Ese fue el punto de inflexión. Juan decidió dejar la pesca activa y buscó otro rumbo. “Estuve un tiempo en los barcos que faenaban en la costa, pero a la vez eché el currículum para trabajar en la empresa que gestiona las patrulleras de la Junta de Andalucía y me llamaron. Al principio me mandaron a Cádiz como patrón, vivía y comía en la patrullera. Luego ya me vine a Huelva. Fue otra vida. Tenía mis derechos, mis vacaciones, mis días libres. Eso era nuevo para mí. Era como volver a empezar, pero en tierra”. Hoy, ya jubilado, Juan ha encontrado otra pasión, que también está, de alguna manera, ligada al mar: la cocina tradicional. “Al jubilarme dije ¿y ahora qué hago yo? Pues me metí en la cocina. Empecé poquito a poco y ahora soy yo el que lleva la cocina en casa. Mi mujer ya no entra”, bromea entre risas. “Me gustan los guisos marineros«.
Hoy, por ejemplo, he hecho hueso de rape con papas. Con algunos amigos y familiares, participó hasta hace poco en un grupo de apasionados de la cocina. “Nos hacíamos llamar ‘Los Mojarras‘ y nos juntábamos para cocinar y echar el rato. Comíamos, rajábamos y nos reíamos”, comenta entre carcajadas.
Padre de tres hijos y abuelo de tres nietos, Juan se emociona al recordar a su familia y su legado. “La mar me ha quitado mucho, pero me enseñó lo que es la vida. Me robó momentos con mis hijos, con mi mujer. Y eso ya no vuelve”.

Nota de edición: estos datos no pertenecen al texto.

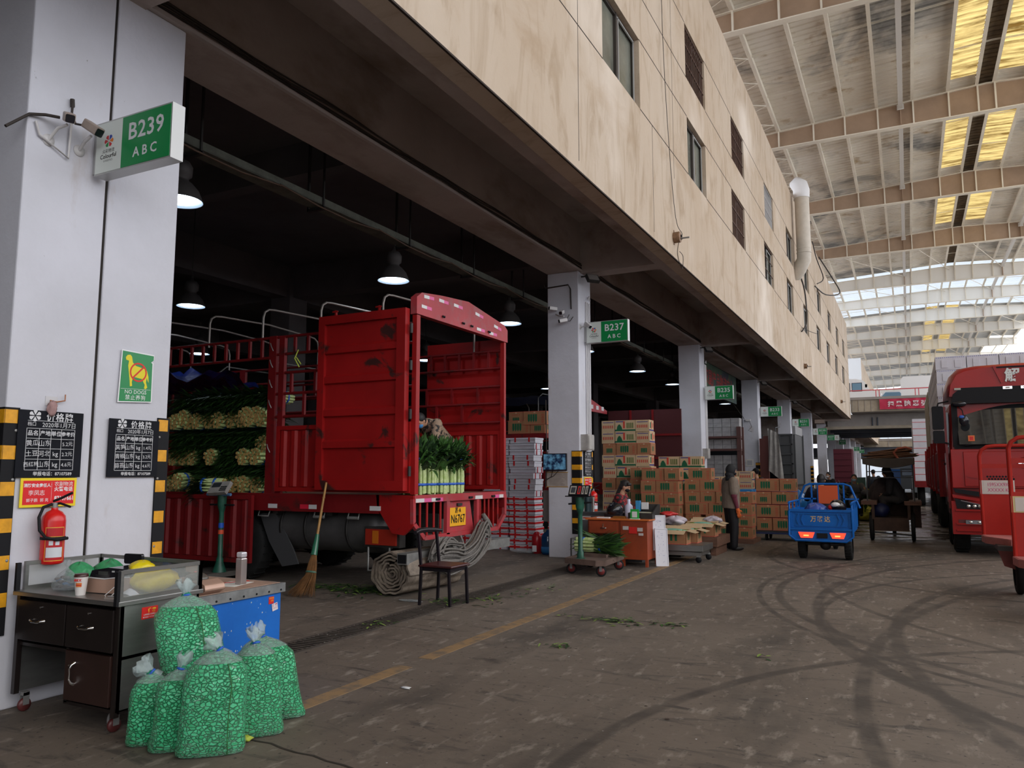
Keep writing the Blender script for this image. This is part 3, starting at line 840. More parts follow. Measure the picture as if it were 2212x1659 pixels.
    for s_ in ('L', 'R'):
        p = V['ft' + s_]
        fd = (R @ Vector((0.18 * (1 if s_ == 'R' else -1), 1, 0))).normalized()
        RR = Matrix((Vector((fd.y, -fd.x, 0)), fd, Vector((0, 0, 1)))).transposed().to_4x4()
        sh.ell(p + fd * 0.06 + Vector((0, 0, 0.045)), (0.052, 0.145, 0.045), None, 12, 8, RR); sh.ell(p + Vector((0, 0, 0.075)), (0.052, 0.065, 0.06), None, 10, 6, RR)
    remesh(sh.build('shoes', root), vx * 0.8, 1)
    # hair or hat
    h = MB(hat[1] if hat else HAIR)
    kind = hat[0] if hat else 'hair'
    if kind == 'hood':
        h.ell(hp(0, -0.022, 0.02), (0.094, 0.108, 0.125), None, 16, 10, HM); h.ell(hp(0, -0.03, -0.09), (0.09, 0.10, 0.07), None, 12, 8, HM)
        capsule(h, hp(0, -0.02, -0.09), V['neck'], 0.085, 0.095)
    elif kind == 'cap':
        h.ell(hp(0, -0.012, 0.045), (0.085, 0.102, 0.082), None, 16, 10, HM); h.ell(hp(0, 0.1, 0.045), (0.06, 0.05, 0.008), None, 12, 6, HM); h.ell(hp(0, -0.05, -0.01), (0.068, 0.05, 0.05), None, 10, 6, HM)
    elif kind == 'beanie':
        h.ell(hp(0, -0.012, 0.04), (0.086, 0.104, 0.095), None, 16, 10, HM)
    else:
        h.ell(hp(0, -0.02, 0.035), (0.084, 0.098, 0.098), None, 16, 10, HM); h.ell(hp(0, -0.045, -0.02), (0.078, 0.065, 0.07), None, 12, 8, HM)
        if hairlong:
            capsule(h, hp(0, -0.06, 0.0), hp(0, -0.09, -0.2), 0.06, 0.04)
            h.ell(hp(0.04, 0.055, 0.07), (0.045, 0.045, 0.035), None, 8, 6, HM); h.ell(hp(-0.04, 0.055, 0.07), (0.045, 0.045, 0.035), None, 8, 6, HM)
    remesh(h.build('hat' if hat else 'hair', root), vx * 0.6, 1)
    if mask:
        k = MB(mask); k.ell(hp(0, 0.052, -0.045), (0.062, 0.056, 0.048), None, 14, 10, HM)
        k.build('face_mask', root)
    return root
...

Sobre el presente y futuro del sector, es claro. “La pesca tiene futuro complicado. El sector nunca ha sabido cuidar sus recursos y pensar en el día de mañana. Se ha abusado del caladero. Ahora hay mucho más control y el sector pesquero tiene mucha presión”.
Y mientras lo dice, Juan remueve su olla, saltea cebolla, o piensa en el próximo plato que preparará. Porque a pesar de todo, la mar sigue en su cocina, en su memoria, en sus guisos, en sus historias.
“No somos como el agricultor, que siembra y ve crecer su cosecha. Nosotros lo sacábamos todo del mar. Hasta el agua salada nos traíamos. Pero el mar, al final, siempre te pasa factura”.
Y Juan lo sabe bien. Porque su vida está marcada por la mar.